*** SUPPLIED DATA

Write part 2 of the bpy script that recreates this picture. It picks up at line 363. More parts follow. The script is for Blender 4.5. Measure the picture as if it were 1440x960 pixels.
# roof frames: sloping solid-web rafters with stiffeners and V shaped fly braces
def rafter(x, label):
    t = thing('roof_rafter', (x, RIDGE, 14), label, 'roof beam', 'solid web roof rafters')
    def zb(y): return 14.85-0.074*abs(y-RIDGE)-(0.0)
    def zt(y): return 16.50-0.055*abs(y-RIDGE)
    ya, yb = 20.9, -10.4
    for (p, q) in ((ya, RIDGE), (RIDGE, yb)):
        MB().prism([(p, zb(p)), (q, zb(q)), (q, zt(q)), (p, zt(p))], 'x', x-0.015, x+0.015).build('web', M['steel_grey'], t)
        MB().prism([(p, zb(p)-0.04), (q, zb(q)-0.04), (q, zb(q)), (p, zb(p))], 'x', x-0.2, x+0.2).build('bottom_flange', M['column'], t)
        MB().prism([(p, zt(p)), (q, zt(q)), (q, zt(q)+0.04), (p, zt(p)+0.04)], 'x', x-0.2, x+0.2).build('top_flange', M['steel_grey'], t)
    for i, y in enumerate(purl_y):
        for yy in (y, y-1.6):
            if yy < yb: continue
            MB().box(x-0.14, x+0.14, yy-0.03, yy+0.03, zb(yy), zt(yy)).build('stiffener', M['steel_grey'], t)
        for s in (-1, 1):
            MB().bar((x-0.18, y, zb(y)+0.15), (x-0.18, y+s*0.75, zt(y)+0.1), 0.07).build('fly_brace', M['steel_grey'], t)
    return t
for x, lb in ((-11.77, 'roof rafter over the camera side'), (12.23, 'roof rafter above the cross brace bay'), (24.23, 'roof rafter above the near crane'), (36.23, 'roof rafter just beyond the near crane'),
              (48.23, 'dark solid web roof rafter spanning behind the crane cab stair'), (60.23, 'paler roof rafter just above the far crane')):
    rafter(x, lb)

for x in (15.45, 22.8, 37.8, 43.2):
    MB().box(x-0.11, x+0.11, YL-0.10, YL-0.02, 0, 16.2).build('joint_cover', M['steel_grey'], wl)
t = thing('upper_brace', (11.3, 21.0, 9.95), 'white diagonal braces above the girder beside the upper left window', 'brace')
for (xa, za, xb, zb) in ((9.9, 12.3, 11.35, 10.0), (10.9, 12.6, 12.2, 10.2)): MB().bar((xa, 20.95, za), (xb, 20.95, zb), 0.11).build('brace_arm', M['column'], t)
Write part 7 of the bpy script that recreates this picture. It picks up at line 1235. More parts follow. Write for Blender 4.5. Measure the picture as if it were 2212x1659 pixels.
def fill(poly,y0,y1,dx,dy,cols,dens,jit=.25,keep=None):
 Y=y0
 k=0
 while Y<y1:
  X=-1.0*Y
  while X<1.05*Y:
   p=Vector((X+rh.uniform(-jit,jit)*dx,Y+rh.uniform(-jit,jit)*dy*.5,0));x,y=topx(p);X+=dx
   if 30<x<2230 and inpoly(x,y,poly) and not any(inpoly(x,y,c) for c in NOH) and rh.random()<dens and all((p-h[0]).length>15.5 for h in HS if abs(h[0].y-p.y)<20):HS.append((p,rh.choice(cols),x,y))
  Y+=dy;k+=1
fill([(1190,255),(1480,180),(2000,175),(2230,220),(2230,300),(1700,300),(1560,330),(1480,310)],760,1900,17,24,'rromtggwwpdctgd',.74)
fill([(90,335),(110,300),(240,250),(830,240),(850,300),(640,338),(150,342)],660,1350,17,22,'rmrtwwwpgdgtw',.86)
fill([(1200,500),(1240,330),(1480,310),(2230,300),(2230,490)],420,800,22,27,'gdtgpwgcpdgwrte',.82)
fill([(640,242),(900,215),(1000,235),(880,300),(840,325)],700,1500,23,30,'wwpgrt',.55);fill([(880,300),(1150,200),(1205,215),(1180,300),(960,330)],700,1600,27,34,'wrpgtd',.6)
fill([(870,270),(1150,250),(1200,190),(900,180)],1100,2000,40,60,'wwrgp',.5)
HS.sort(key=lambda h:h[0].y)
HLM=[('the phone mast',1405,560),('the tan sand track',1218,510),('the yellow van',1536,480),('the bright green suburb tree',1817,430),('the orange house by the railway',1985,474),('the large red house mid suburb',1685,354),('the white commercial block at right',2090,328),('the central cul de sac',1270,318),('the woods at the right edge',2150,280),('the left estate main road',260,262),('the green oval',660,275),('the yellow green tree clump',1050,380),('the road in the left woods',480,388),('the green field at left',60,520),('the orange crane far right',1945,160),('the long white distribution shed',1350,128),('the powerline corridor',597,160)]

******

• **WHAT THE TASK ASKS**: Write out exactly the lines from the line holding "Write part 7" through the last line of the data, and nothing besides those lines.

• **TASK ANSWER**:
Write part 7 of the bpy script that recreates this picture. It picks up at line 1235. More parts follow. Write for Blender 4.5. Measure the picture as if it were 2212x1659 pixels.
def fill(poly,y0,y1,dx,dy,cols,dens,jit=.25,keep=None):
 Y=y0
 k=0
 while Y<y1:
  X=-1.0*Y
  while X<1.05*Y:
   p=Vector((X+rh.uniform(-jit,jit)*dx,Y+rh.uniform(-jit,jit)*dy*.5,0));x,y=topx(p);X+=dx
   if 30<x<2230 and inpoly(x,y,poly) and not any(inpoly(x,y,c) for c in NOH) and rh.random()<dens and all((p-h[0]).length>15.5 for h in HS if abs(h[0].y-p.y)<20):HS.append((p,rh.choice(cols),x,y))
  Y+=dy;k+=1
fill([(1190,255),(1480,180),(2000,175),(2230,220),(2230,300),(1700,300),(1560,330),(1480,310)],760,1900,17,24,'rromtggwwpdctgd',.74)
fill([(90,335),(110,300),(240,250),(830,240),(850,300),(640,338),(150,342)],660,1350,17,22,'rmrtwwwpgdgtw',.86)
fill([(1200,500),(1240,330),(1480,310),(2230,300),(2230,490)],420,800,22,27,'gdtgpwgcpdgwrte',.82)
fill([(640,242),(900,215),(1000,235),(880,300),(840,325)],700,1500,23,30,'wwpgrt',.55);fill([(880,300),(1150,200),(1205,215),(1180,300),(960,330)],700,1600,27,34,'wrpgtd',.6)
fill([(870,270),(1150,250),(1200,190),(900,180)],1100,2000,40,60,'wwrgp',.5)
HS.sort(key=lambda h:h[0].y)
HLM=[('the phone mast',1405,560),('the tan sand track',1218,510),('the yellow van',1536,480),('the bright green suburb tree',1817,430),('the orange house by the railway',1985,474),('the large red house mid suburb',1685,354),('the white commercial block at right',2090,328),('the central cul de sac',1270,318),('the woods at the right edge',2150,280),('the left estate main road',260,262),('the green oval',660,275),('the yellow green tree clump',1050,380),('the road in the left woods',480,388),('the green field at left',60,520),('the orange crane far right',1945,160),('the long white distribution shed',1350,128),('the powerline corridor',597,160)]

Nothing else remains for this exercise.